What is it about the biopic genre that gravitates toward the same sea of clichés, no matter what the sound or era? Films as dissimilar as "Ray," "La Vie en Rose" and this one make for lovely soundtracks. But you'd want them mostly as a reward for having dutifully done your time at the multiplex and receiving the standard catalog of setbacks, chemical or otherwise, in place of a living, breathing dramatic treatment of a complicated life.

Lavoe, who died of AIDS-related complications after a ravagingly indulgent life, shared a lot of needles and did a lot of blow and won a lot of hearts in his career. "He always knew it was going to happen for him," Lopez, in sort-of-older-lady makeup, tells a "Behind the Music"-type interviewer in "El Cantante." This is the framing device: Lopez, as widow Puchi Lavoe, diving into her memories.

Director and co-writer Leon Ichaso pingpongs between flashbacks to early 1960s Puerto Rico and Lavoe's meteoric party groove in Manhattan and elsewhere.
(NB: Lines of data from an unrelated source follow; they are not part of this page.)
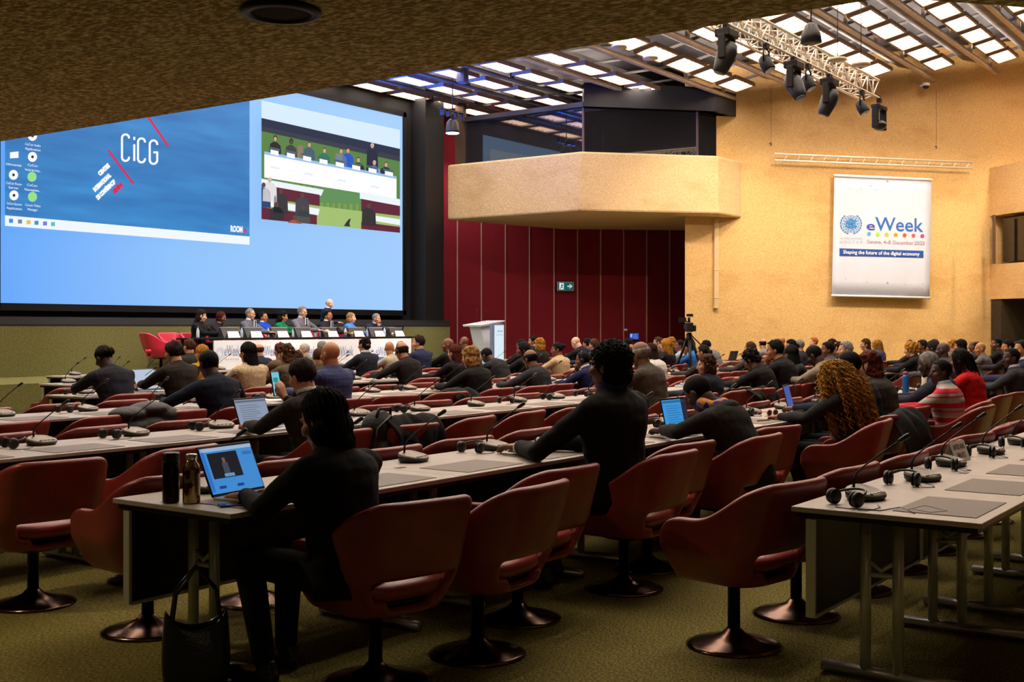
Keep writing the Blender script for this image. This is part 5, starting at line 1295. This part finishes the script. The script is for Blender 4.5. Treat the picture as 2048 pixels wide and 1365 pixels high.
ST = [(403, 620, 18.95, 'person in black with long dark hair, leftmost on the stage, looking down', 'the leftmost panelist', dict(h='long', hc='dbrown', sk='pale', cl=(22, 22, 26), pose='sleft', rz=PI+.5)),
      (443, 624, 19.35, 'person with round auburn curls and pale scarf, second on stage', 'the panelist with auburn curls', dict(h='afro', hc='auburn', sk='brown', cl=(34, 32, 36), pose='fwd', rz=PI+.35, collar=(170, 164, 160), hscale=.9)),
      (501, 617, 18.95, 'person in grey suit and dark tie between auburn curls and blue suit', 'the panelist in grey suit and glasses', dict(h='crop', hc='grey', sk='fair', cl=(96, 98, 112), pose='up', rz=PI+.3, glasses=True, collar=(232, 232, 238))),
      (527, 624, 19.62, 'person in bright blue suit seated behind the panel table', 'the panelist in bright blue suit', dict(h='short', hc='black', sk='tan', cl=(20, 70, 190), pose='lap', rz=PI+.2, glasses=True, collar=(232, 232, 238))),
      (566, 622, 18.95, 'person in green top with wavy dark hair, turned right', 'the panelist in green', dict(h='wavy', hc='black', sk='tan', cl=(8, 112, 70), pose='sleft', rz=PI+.5)),
      (605, 613, 18.95, 'person in light grey suit with navy tie, sitting tallest', 'the panelist in light grey suit', dict(h='short', hc='grey', sk='pale', cl=(116, 112, 124), pose='up', rz=PI+.1, glasses=True, collar=(236, 236, 242))),
      (656, 621, 18.95, 'person in black suit and glasses before the standing person', 'the panelist in black suit', dict(h='short', hc='black', sk='tan', cl=(38, 34, 40), pose='up', rz=PI+.15, glasses=True, collar=(236, 236, 242))),
      (703, 626, 18.95, 'person in sky blue jacket with short fair hair on stage', 'the panelist in sky blue', dict(h='wavybob', hc='blond', sk='pale', cl=(70, 130, 214), pose='up', rz=PI+.45, hscale=.95)),
      (753, 627, 18.95, 'person in navy jacket, hand on chin, rightmost panelist', 'the rightmost panelist', dict(h='crop', hc='grey', sk='fair', cl=(32, 36, 58), pose='chin', rz=PI-.1, collar=(236, 236, 242)))]
red0 = make_chair('stage_chair', M_stage_leather)
k_ = 0
for px, yt, y, lab, who, kw in ST:
    r = stage_person(px, yt, y, lab, who, **kw)
    c = red0 if k_ == 0 else copy_tree(red0); k_ += 1
    c.location = (r.location.x, min(r.location.y, 19.45), SZ); c.rotation_euler.z = r.rotation_euler.z*.3+PI*.7; tag(c, 'red swivel chair of %s' % who, 'chair', 'red chairs on the stage')
    if px in (501, 605, 656):
        hm = figure(kw['pose']); c_, a_ = hm['S'](.42); mb = MB(); mb.box(c_+Vector((0, .145, .03)), (.09, .012, .14)); mb.build('shirt_front', cloth((230, 232, 240), 's'), r, bevel=.004)
        mb = MB(); mb.box(c_+Vector((0, .153, .02)), (.035, .010, .15)); mb.build('tie', cloth((28, 34, 60), 't'), r, bevel=.004)
r = stage_person(659, 598, 19.78, 'person standing behind the panel, white hair, navy jacket, papers in hand', 'the standing person', h='fringe', hc='white', sk='pale', cl=(22, 34, 70), pose='stand', rz=PI+.7, collar=(236, 236, 242))
for px, y, rz, lab in ((322, 19.0, -1.9, 'empty red chair at the left of the stage, turned sideways'), (356, 19.5, PI, 'empty red chair just left of the panel table')):
    c = copy_tree(red0); q = on_y(px, 700, y); c.location = (q.x, y, SZ); c.rotation_euler.z = rz; tag(c, lab, 'chair', 'red chairs on the stage')
for px, who in zip((460, 506, 559, 606, 659, 711, 752, 792), ['the panelist with auburn curls', 'the panelist in grey suit', 'the panelist in green', 'the panelist in light grey suit', 'the panelist in black suit', 'the panelist in sky blue', 'the rightmost panelist', 'the empty right table end']): console(px, who)
for i, px in enumerate((399, 487, 540, 590, 634, 645, 694, 738, 772)):
    q = on_y(px, 670, PY+.25); r = empty('water_bottle', (q.x, PY+.3, SZ+.71), 0, 'clear water bottle on the stage table, %s from the left' % nths[i+1], 'bottle', 'water bottles on the panel table')
    mb = MB(); mb.lathe([(.03, 0), (.032, .02), (.032, .14), (.014, .18), (.013, .2)], n=12); mb.build('bottle_body', mat('clear_plastic', (190, 205, 220), .15, spec=.8), r)
    mb = MB(); mb.lathe([(.015, .2), (.015, .22), (.01, .222)], n=10); mb.build('cap', mat('blue_cap', (40, 80, 180), .5), r)
r = empty('laptop', (18.7+xb-.25, PY+.42, SZ+.71), 0, 'black laptop at the right end of the stage table', 'laptop')
mb = MB(); mb.b2((-.17, -.12, 0), (.17, .12, .018)); mb.build('keyboard_base', M_plast, r)
mb = MB(); mb.add([(-.17, -.12, .018), (.17, -.12, .018), (.17, -.20, .24), (-.17, -.20, .24), (-.17, -.11, .018), (.17, -.11, .018), (.17, -.19, .24), (-.17, -.19, .24)], [(0, 1, 2, 3), (4, 7, 6, 5), (0, 4, 5, 1), (2, 6, 7, 3), (0, 3, 7, 4), (1, 5, 6, 2)]); mb.build('screen_lid', M_plast, r)
# lectern and display board
q = on_y(972, 700, 18.6); r = empty('lectern', (q.x, 18.6, SZ), -.15, 'white angular speaker lectern with slanted top on stage right', 'lectern')
def hexa(lo, hi): # lo/hi: four corners each
    mb = MB(); mb.add(list(lo)+list(hi), [(0, 3, 2, 1), (4, 5, 6, 7), (0, 1, 5, 4), (1, 2, 6, 5), (2, 3, 7, 6), (3, 0, 4, 7)]); return mb
M_lec = mat('lectern_white', (236, 238, 246), .4, c2=(228, 232, 244), scale=2)
hexa([(-.12, -.22, 0), (.26, -.22, 0), (.26, .22, 0), (-.12, .22, 0)], [(-.42, -.22, 1.0), (.26, -.22, 1.06), (.26, .22, 1.06), (-.42, .22, 1.0)]).build('body', M_lec, r, bevel=.01)
hexa([(-.50, -.34, .94), (.34, -.34, 1.06), (.34, .34, 1.06), (-.50, .34, .94)], [(-.52, -.36, .99), (.36, -.36, 1.11), (.36, .36, 1.11), (-.52, .36, .99)]).build('top', M_lec, r, bevel=.008)
for sx in (-.25, .05):
    mb = MB(); mb.tube([(sx, .1, 1.04), (sx, .08, 1.15), (sx-.04, .04, 1.28), (sx-.10, 0, 1.36)], .006, 6); mb.cap((sx-.10, 0, 1.36), .014, (sx-.13, -.02, 1.39), .014); mb.build('microphone', M_black, r)
q = on_y(994, 700, 17.95); r = empty('display_board', (q.x, 17.95, SZ), .05, 'upright white display board with event text beside the lectern', 'sign')
mb = MB(); mb.b2((-.28, -.04, .05), (.28, .04, 1.02)); mb.b2((-.3, -.15, 0), (.3, .15, .05)); mb.build('frame', mat('board_blue_grey', (120, 132, 160), .5), r, bevel=.01)
mb = MB(); mb.b2((-.18, -.05, .08), (.25, -.04, .98)); mb.build('face', glow((222, 238, 250), .95), r)
def btxt(t, x, z, wd, c, name):
    me = text_mesh(t, .1); xs_ = [v.co.x for v in me.vertices]; W_ = max(xs_)-min(xs_)
    for v in me.vertices: v.co *= wd/W_
    o = link(name, me, ink(c)); o.parent = r; o.rotation_euler = (PI/2, 0, 0); o.location = (x, -.056, z)
btxt('eWeek', -.08, .80, .26, (60, 120, 190), 'board_title'); btxt('Shaping the future', -.12, .72, .32, (90, 130, 180), 'board_text')
# ------------------------------------------------------------------ television camera on tripod
CXY = (20.25, 10.25); r = empty('tripod_camera', (CXY[0], CXY[1], 0), -1.0, 'television camera on a tall black tripod before the concrete wall', 'video camera')
for k in range(3):
    t = 2*PI*k/3+.5; mb = MB(); mb.tube([(.06*math.cos(t), .06*math.sin(t), 1.28), (.30*math.cos(t), .30*math.sin(t), .65)], .022, 6); mb.tube([(.06*math.cos(t)+.03, .06*math.sin(t), 1.28), (.30*math.cos(t)+.01, .30*math.sin(t)+.03, .65)], .012, 6)
    mb.tube([(.30*math.cos(t), .30*math.sin(t), .66), (.52*math.cos(t), .52*math.sin(t), .0)], .016, 6); mb.build('leg', M_black, r)
mb = MB(); mb.lathe([(.07, 1.26), (.08, 1.30), (.05, 1.34), (.06, 1.38), (.04, 1.42)], n=14); mb.build('fluid_head', M_black, r)
mb = MB(); mb.tube([(.05, .0, 1.36), (.2, .1, 1.22), (.42, .2, .98)], .012, 6); mb.cap((.38, .18, 1.02), .02, (.42, .2, .97), .02); mb.build('pan_handle', M_black, r)
mb = MB(); mb.box((0, 0, 1.52), (.13, .34, .18)); mb.box((.09, -.05, 1.50), (.06, .2, .12)); mb.build('camera_body', M_plast, r, bevel=.015)
mb = MB(); mb.lathe([(.045, 0), (.055, .05), (.06, .14), (.07, .19), (.06, .19)], n=16, M=Matrix.Translation((0, .17, 1.53)) @ Matrix.Rotation(-PI/2, 4, 'X')); mb.build('lens', M_black, r)
mb = MB(); mb.tube([(0, .12, 1.61), (0, .12, 1.70), (0, -.12, 1.70), (0, -.12, 1.61)], .014, 6); mb.build('top_handle', M_black, r)
mb = MB(); mb.box((-.12, .05, 1.66), (.14, .05, .09)); mb.tube([(-.02, .05, 1.62), (-.1, .05, 1.66)], .01, 5); mb.box((.03, .16, 1.75), (.12, .09, .05)); mb.build('viewfinder', M_plast, r)

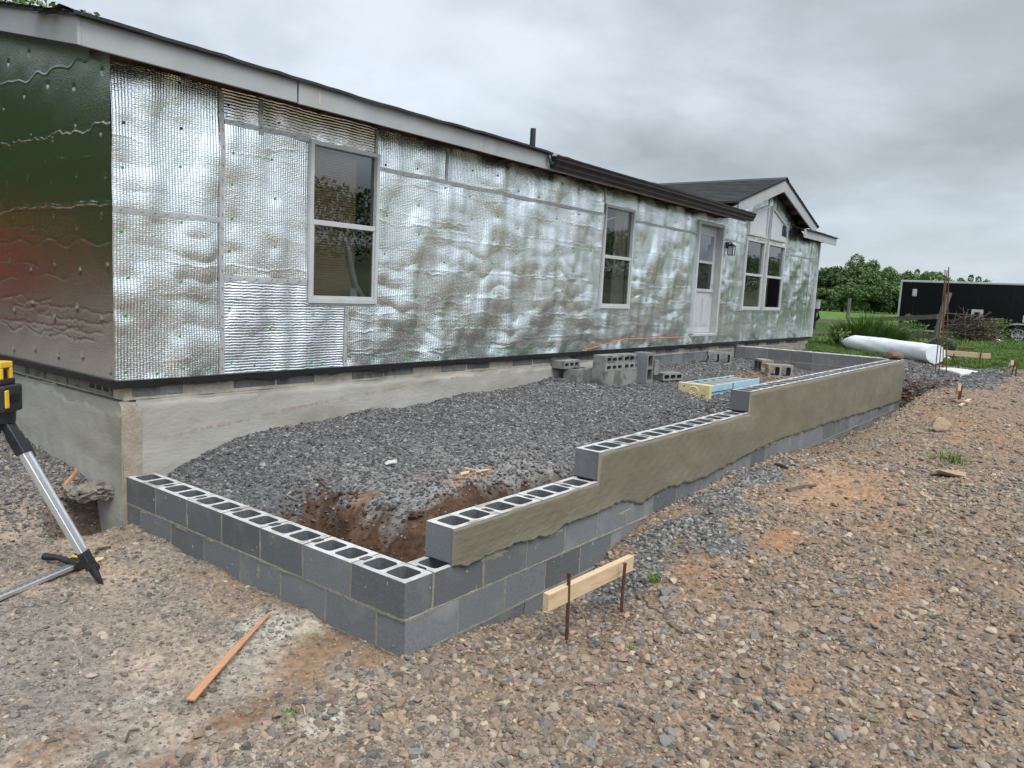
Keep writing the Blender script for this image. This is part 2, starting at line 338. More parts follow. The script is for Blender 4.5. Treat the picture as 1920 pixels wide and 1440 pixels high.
def gz(X, Y, fine=True):
    X = np.asarray(X, float); Y = np.asarray(Y, float)
    base = np.interp(X, HX, HZ) + 0.02 * np.clip(-Y, 0, 5) * sstep(0, 3, X)
    # outside, along the long wall
    wz = np.interp(X, OX, OZ); k = np.exp(-(np.minimum(Y, 0) / np.interp(X, [0, 2, 4, 8, 11], [.45, .6, .5, .32, .28])) ** 2) * sstep(-.3, .2, X) * (1 - sstep(11.75, 12.1, X))
    south = base + (wz - base) * k
    # beyond the far end: fill stands higher, small pit at the corner
    pit = np.exp(-((X - 11.85) / .28) ** 2 - ((Y - .12) / .42) ** 2)
    # west of the end wall
    ez = np.interp(Y, EY, EZ); fz = np.interp(Y, FY, FZ)
    kx = np.exp(-(np.minimum(X, 0) / 0.6) ** 2)
    west = np.where(Y < 2.87, base + (ez - base) * kx * sstep(-.3, .2, Y), base)
    rise = sstep(2.95, 3.45, Y) * np.exp(-(np.minimum(X, 0) / 2.6) ** 2)
    west = west + (fz - west) * rise
    hole = np.exp(-((X + .17) / .21) ** 4 - ((Y - 3.02) / .17) ** 4)
    west = west - 0.55 * hole
    # inside
    hs = np.interp(X, SX, SZ)
    inn = hs - .15 * (1 - sstep(.8, 2.8, Y))
    tm = np.interp(X, [0, 2.2, 3.4, 5, 12], [1, 1, .7, .25, .2])
    inn = inn + (-.30 - inn) * tm * (1 - sstep(.50 + .05 * np.sin(X * 4), .76 + .06 * np.sin(X * 5) + .03 * np.sin(X * 13), Y))
    te = (1 - sstep(.50, .78 + .07 * np.sin(Y * 9) + .04 * np.sin(Y * 23), X)) * (1 - sstep(1.35, 1.95, Y + .1 * np.sin(X * 9)))
    inn = inn + (-.28 - inn) * te
    inside = (X > BH * .5) & (X < XE - BH * .5) & (Y > BH * .5) & (Y < 3.0)
    beyond = base + .05 * sstep(11.6, 12.5, X) * (1 - sstep(14, 17, X)) - pit * (base + .38)
    z = np.where(X < 0.1, west, np.where(Y < 0.1, south, base))
    z = np.where((X >= 11.4), np.where(Y < .1, south, beyond) - np.where(Y < .1, pit * np.maximum(south + .38, 0), 0), z)
    z = np.where(inside, inn, z)
    z = np.where((X > 0) & (X < 16.4) & (Y >= 3.0), np.minimum(z, 0.05), z)
    if fine:
        d = np.hypot(X - CAM[0], Y - CAM[1]); a = sstep(300, 20, d)
        z = z + a * (.014 * fnoise(X, Y, .9, 5) + .008 * fnoise(X, Y, .33, 6) + .004 * fnoise(X, Y, .13, 8)) * np.where(d < 60, 1, .3)
        lump = inside & (Y < 1.1)
        z = z + np.where(lump, .02 * fnoise(X, Y, .22, 21), 0)
    inwall = ((Y >= 0) & (Y <= BH) & (X >= 0) & (X <= XE)) | ((X >= 0) & (X <= BH) & (Y >= 0) & (Y <= 2.86)) | ((X >= XI) & (X <= XE) & (Y >= 0) & (Y <= 2.86))
    return np.where(inwall, -.62, z)
def gp(u, v):
    o, r = ray(u, v); z = -.2
    for _ in range(30):
        t = (z - o[2]) / r[2]; q = o + t * r; z = .5 * z + .5 * float(gz(q[0], q[1]))
    return np.array([q[0], q[1], float(gz(q[0], q[1]))])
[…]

The mid-'80s, Lopez says in voice-over, were the end of the good times.

The bad times came like rain for Lavoe: Career setbacks paled next to the drugs, the affairs, the accidental shooting death of son Tito, and constant tension of being two people in one worn-out body, a Puerto Rican and a New Yorker, a crossover artist whose attractively insolent way with a confessional ballad was never as much fun as the up-tempo numbers. The performance footage in "El Cantante" makes a mistake in shooting every musical sequence in exactly the same style.

What juice there is comes from its stars. It's fun to see Lopez loosen up and sling it a little; her acting has real energy and brass here, and it seems clear Anthony is a more stimulating co-star for her than, say, Ben Affleck. Anthony certainly has the pipes for Lavoe, and he pours his heart and lungs into his own numbers. But he's a mild screen presence, and the dramatic scenes he's given are just padding. The VH1 documentary conceit at work here becomes all too apt before long; like so many episodes of that show, "El Cantante" delivers only the surface of the music, leaving the "behind" part way, way behind.

"El Cantante." MPAA rating: R for drug use, pervasive language and some sexuality. Running time: 1 hour, 58 minutes. In general release.